The Order’s most electric scene is the Heat-like moment when Bob and Terry cross paths, each playing a part and feeling the other out. Law and Hoult are so good together it makes you wish for more of Terry and Bob talking about anything except what they’re actually talking about, but Terry spends most of his time with a shiny young deputy named Jamie (Tye Sheridan), a local boy who knows some of the men who got sucked into Bob’s wake. Jurnee Smollett also stars as an FBI agent, and Marc Maron appears as radio host Alan Berg, who was assassinated by The Order. The cast is excellent, and as you can always expect from Justin Kurzel, the acting is top notch. 

 

But where The Order really shines is in the writing, courtesy a script by Zach Baylin (adapted from Kevin Flynn and Gary Gerhardt’s book, The Silent Brotherhood). The Order is incredibly efficient, covering two years in a crisp two hours, condensing events to give a clear sense of how The Order operates and how Bob is able to recruit people to his cause, mostly by targeting disaffected young white men. This is the real power of The Order, this story is forty years old, and yet every other word out of Bob’s mouth sounds like some far-right dickhead today. These issues are not new, and simply by telling this story well, Kurzel and Baylin draw a straight line from then to now. They also don’t let anyone off the hook, Terry’s a walking catastrophe of a human, Bob is a black hole eating away at everyone around him, the women are willing to subjugate themselves for a sense of safety and borrowed power, and anyone with a remote spark of goodness probably ends up dead. 

 

The Order is a damn good movie very well made—Adam Arkapaw’s cinematography is breathtaking, whether it’s beauty shots of the environment or just cars driving down roads—and it works purely as spectacle.
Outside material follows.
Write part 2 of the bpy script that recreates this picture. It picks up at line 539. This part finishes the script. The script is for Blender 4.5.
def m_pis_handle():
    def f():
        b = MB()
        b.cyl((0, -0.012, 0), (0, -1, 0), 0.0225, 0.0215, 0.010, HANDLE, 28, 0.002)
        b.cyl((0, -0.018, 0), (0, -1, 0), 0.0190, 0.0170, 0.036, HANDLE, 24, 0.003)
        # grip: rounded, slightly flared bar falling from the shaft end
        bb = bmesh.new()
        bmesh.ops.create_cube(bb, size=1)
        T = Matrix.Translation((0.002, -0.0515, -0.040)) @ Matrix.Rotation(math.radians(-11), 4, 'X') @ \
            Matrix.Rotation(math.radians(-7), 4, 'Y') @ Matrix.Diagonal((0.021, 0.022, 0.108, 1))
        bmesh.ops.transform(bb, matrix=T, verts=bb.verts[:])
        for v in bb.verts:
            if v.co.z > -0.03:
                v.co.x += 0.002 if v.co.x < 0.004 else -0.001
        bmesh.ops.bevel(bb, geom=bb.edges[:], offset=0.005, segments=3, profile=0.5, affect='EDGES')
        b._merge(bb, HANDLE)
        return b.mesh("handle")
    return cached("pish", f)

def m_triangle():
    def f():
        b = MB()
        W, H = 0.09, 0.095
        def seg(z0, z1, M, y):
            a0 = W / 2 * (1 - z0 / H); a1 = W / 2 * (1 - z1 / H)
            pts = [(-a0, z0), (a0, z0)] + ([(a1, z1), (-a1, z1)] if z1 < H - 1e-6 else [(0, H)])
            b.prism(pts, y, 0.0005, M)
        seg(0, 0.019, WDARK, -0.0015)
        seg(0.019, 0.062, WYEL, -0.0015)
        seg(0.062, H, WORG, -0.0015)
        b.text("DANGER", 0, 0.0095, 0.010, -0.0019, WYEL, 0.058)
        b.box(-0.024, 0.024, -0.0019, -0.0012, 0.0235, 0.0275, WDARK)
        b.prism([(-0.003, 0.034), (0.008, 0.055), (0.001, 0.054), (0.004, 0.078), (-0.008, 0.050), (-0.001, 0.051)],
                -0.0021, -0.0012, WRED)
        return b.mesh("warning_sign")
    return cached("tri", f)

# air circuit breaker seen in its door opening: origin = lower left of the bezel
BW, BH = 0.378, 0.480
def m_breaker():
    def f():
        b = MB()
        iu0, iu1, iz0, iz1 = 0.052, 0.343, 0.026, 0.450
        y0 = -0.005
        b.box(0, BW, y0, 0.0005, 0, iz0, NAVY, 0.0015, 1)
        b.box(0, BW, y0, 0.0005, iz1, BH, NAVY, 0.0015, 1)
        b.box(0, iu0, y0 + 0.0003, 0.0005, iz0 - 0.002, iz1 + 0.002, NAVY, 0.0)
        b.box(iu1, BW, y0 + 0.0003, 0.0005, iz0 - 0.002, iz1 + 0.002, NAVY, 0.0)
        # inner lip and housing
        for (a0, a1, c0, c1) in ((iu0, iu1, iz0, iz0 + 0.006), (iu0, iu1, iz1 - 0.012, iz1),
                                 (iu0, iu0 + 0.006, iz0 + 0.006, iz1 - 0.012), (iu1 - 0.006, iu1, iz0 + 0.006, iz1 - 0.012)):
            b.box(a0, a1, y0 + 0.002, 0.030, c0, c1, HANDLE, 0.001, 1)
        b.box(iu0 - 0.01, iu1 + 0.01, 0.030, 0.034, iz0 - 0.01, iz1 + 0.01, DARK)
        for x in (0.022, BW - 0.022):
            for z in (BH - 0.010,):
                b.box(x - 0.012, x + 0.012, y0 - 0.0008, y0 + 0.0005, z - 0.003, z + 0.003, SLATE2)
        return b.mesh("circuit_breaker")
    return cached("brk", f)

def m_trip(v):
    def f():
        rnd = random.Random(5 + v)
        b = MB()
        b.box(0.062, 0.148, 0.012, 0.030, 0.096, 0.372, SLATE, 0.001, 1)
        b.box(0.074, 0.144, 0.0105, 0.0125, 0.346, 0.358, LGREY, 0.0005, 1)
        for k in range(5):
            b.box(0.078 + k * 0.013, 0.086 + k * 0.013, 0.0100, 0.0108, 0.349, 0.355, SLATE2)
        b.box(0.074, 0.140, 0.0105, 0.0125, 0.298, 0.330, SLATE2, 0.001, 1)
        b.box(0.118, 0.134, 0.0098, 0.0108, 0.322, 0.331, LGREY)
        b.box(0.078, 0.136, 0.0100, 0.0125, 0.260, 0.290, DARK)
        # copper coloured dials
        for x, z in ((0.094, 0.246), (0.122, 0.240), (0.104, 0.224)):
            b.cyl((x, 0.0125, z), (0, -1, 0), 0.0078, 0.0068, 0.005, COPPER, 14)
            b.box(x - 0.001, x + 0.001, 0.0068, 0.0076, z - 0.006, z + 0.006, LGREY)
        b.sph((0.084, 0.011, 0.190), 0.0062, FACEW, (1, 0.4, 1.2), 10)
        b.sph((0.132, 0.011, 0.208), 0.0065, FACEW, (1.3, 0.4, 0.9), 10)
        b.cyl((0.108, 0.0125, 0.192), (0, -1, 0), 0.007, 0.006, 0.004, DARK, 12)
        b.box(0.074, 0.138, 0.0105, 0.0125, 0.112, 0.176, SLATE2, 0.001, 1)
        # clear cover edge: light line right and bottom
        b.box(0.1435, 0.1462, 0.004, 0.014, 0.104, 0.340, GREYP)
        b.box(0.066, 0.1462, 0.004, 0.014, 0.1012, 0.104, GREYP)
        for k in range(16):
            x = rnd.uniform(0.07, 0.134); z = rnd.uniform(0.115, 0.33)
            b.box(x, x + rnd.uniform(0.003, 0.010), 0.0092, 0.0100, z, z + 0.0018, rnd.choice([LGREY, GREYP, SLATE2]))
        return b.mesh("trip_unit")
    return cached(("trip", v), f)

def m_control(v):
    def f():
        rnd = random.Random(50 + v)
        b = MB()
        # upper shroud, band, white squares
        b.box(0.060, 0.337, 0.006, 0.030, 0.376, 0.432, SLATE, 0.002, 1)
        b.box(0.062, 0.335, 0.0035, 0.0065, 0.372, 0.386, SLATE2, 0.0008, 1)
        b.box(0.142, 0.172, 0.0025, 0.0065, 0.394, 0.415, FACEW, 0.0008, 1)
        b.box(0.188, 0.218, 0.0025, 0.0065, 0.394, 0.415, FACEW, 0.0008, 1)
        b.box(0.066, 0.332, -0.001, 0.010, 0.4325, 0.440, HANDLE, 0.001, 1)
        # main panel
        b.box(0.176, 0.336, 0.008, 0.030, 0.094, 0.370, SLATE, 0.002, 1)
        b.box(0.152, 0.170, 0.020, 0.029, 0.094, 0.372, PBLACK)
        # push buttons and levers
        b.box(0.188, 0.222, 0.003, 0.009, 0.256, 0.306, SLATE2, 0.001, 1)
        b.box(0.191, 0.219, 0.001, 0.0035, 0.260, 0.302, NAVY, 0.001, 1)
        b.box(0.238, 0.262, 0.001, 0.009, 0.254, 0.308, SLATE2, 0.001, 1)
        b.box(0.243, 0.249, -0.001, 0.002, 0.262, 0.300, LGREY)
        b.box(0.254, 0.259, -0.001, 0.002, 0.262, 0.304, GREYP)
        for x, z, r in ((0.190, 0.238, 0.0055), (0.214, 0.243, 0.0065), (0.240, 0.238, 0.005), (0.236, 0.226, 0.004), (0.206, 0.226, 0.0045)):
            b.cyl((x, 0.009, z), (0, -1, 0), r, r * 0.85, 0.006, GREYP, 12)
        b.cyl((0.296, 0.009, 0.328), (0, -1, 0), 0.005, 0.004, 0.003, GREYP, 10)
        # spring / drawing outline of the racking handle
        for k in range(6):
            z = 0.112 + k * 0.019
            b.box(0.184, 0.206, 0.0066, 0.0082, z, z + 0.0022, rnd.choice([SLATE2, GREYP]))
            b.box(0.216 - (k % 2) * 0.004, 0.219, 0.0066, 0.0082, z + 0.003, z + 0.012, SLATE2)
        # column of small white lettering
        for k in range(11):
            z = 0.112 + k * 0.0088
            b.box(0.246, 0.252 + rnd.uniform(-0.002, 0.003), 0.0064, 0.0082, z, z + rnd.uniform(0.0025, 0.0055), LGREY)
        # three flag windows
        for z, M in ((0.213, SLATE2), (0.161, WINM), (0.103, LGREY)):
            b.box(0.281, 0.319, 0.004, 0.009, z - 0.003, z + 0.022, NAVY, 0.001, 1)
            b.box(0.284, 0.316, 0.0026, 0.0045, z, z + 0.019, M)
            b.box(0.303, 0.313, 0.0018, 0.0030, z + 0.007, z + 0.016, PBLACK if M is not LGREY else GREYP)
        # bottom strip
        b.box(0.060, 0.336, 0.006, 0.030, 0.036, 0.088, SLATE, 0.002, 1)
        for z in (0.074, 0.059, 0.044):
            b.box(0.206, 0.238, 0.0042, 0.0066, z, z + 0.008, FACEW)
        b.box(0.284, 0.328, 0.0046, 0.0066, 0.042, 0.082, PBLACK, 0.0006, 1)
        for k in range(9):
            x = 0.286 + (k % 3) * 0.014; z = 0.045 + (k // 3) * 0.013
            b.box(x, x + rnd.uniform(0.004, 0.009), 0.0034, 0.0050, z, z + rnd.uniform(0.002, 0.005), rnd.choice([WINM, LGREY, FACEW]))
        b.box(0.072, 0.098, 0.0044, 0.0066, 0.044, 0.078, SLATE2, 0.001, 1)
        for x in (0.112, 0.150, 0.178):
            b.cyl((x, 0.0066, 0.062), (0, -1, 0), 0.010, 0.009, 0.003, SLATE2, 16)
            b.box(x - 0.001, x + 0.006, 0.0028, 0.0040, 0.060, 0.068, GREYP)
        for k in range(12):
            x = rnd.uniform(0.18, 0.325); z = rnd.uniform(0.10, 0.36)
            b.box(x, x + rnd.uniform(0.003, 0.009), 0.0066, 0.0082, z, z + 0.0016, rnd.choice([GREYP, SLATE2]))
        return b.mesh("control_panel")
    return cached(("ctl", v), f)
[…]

It’s tense, it’s thrilling, it’s entertaining. But it’s also a stark reminder that wounds left to fester inevitably rot, and this particular poison has been with us since the very beginning. People like Terry Husk can chip away at it, but given where we are today, treading the exact same water, Kurzel’s film plays less like an entertainment and more like a cautionary tale. 

The Order is now playing exclusively in theaters.